Diese Erkenntnisse sollen als Grundlage für die Berechnung und den Entwurf eines Batteriekastens mit aufgesetztem Crashrahmen dienen. Dabei besteht der Modulträger aus einem Materialmix aus ultrahochfesten und supraduktilen Stählen. Die Aachener nutzen beim Crashrahmen aus nicht kaltverfestigtem Hochmanganstahl die hohe spezifische Energieaufnahme zum Abfangen eines Aufpralls. Die hohe spezifische Energieaufnahme kommt durch Zwillingsbildung zustande. Dank dieser Kombination beträgt das Leergewicht mit etwa 70 Kilogramm deutlich weniger als konventionelle Batteriekästen aus Stahl, die in Integralbauweise bis zu 150 Kilogramm auf die Waage bringen.
Aufblasprozess ohne Werkzeug
Nun folgen in Kürze der Aufbau und der Test: Der Crashrahmen soll per Umformen in Innendruckformen entstehen. Der Effekt entspricht dem des Innenhochdruckumformens – allerdings ohne Werkzeug und Temperierung. Wir schweißen zwei Bleche im Parallelstoß zusammen. Über ein Druckmedium wird das Bauteil aufgeblasen, um es in die gewünschte Form zu bringen, erklärt Dahmen. Der Wissenschaftler sieht gute Zukunftschancen für weitergehende Forschungsprojekte. Als vielversprechend sieht er die Stirnflächennähte an, mit denen sich Christoph Wendt von der Anwendungstechnik bei der Scansonic MI GmbH in Berlin intensiv beschäftigt, die für diesen Einsatz einen speziellen Laserkopf entwickelt hat. Mit dieser Technik ließe sich durch schmalere Flansche Material und damit Gewicht einsparen, resümiert Dahmen.

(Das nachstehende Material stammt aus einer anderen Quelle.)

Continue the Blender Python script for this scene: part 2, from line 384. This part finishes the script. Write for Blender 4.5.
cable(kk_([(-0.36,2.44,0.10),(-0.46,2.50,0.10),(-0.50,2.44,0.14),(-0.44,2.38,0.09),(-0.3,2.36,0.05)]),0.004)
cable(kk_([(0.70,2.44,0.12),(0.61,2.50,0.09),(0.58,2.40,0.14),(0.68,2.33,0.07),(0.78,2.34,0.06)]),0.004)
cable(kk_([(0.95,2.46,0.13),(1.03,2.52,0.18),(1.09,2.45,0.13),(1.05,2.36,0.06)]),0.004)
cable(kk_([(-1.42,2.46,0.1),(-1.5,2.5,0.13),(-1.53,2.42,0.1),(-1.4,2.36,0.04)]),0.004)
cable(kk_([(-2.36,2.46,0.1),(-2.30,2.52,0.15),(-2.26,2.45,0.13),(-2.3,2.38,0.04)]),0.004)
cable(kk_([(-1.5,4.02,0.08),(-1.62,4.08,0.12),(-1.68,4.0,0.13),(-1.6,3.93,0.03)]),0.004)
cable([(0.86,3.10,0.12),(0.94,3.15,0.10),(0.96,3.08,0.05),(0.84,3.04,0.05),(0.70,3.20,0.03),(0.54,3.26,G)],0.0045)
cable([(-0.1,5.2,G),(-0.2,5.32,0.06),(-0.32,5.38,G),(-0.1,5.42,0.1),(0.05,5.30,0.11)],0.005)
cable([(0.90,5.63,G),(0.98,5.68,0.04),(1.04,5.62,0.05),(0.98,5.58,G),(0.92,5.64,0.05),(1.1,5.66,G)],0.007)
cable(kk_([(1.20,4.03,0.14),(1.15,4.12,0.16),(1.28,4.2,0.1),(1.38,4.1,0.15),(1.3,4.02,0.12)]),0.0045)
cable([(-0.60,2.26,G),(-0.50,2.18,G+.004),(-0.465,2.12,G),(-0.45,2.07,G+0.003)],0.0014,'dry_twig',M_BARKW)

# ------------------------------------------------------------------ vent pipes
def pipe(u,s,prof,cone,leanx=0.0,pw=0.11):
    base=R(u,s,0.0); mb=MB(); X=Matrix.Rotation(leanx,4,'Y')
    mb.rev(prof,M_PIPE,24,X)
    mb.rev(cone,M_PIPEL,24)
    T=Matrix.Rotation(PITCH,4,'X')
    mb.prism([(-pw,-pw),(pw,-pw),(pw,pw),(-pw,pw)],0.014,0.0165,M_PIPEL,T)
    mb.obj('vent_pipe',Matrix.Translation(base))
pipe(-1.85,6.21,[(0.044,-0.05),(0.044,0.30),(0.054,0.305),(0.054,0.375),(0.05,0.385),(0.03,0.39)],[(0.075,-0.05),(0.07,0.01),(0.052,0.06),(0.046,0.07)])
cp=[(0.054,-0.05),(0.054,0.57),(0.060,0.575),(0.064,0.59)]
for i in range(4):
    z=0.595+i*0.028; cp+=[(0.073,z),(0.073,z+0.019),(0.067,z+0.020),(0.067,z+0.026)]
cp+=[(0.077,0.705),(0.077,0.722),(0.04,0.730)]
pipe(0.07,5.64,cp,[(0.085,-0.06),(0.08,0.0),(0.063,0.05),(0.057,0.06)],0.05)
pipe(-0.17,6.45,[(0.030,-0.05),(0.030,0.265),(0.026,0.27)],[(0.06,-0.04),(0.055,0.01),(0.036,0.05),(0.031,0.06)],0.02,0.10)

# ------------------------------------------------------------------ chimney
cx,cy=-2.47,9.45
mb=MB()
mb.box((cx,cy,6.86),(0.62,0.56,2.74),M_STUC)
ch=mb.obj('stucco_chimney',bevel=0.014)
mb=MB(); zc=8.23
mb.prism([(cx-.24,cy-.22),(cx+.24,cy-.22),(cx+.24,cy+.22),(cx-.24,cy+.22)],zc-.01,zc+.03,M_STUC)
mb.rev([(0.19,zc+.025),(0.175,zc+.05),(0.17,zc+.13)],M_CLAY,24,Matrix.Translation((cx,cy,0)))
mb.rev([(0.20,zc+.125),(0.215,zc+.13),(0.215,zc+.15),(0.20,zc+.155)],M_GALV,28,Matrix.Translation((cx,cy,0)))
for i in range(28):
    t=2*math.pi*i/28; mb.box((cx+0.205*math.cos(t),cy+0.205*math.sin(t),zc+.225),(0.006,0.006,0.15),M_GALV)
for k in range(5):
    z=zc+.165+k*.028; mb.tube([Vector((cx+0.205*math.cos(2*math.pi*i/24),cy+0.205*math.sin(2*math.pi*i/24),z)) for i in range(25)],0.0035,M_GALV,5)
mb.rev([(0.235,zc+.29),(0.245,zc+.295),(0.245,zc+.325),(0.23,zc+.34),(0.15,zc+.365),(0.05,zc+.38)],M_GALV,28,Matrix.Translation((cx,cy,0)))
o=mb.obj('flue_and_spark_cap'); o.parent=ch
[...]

Das IGF-Vorhaben 19556 N/P1175 Weiterentwicklung fügetechnischer Absicherung und technischer Auslegung von Schweißverbindungen mit martensitischen Chromstählen der FOSTA wurde über die AiF im Rahmen des Programms zur Förderung der industriellen Gemeinschaftsforschung (IGF) vom Bundesministerium für Wirtschaft und Energie aufgrund eines Beschlusses des Deutschen Bundestags gefördert. Das Vorhaben wurde am Fraunhofer-Institut für Lasertechnik ILT in Zusammenarbeit mit dem Laboratorium für Werkstoff- und Fügetechnik (LWF) an der Universität Paderborn und dem Fachgebiet Systemzuverlässigkeit, Adaptronik und Maschinenakustik (SAM) an der Technischen Universität Darmstadt durchgeführt.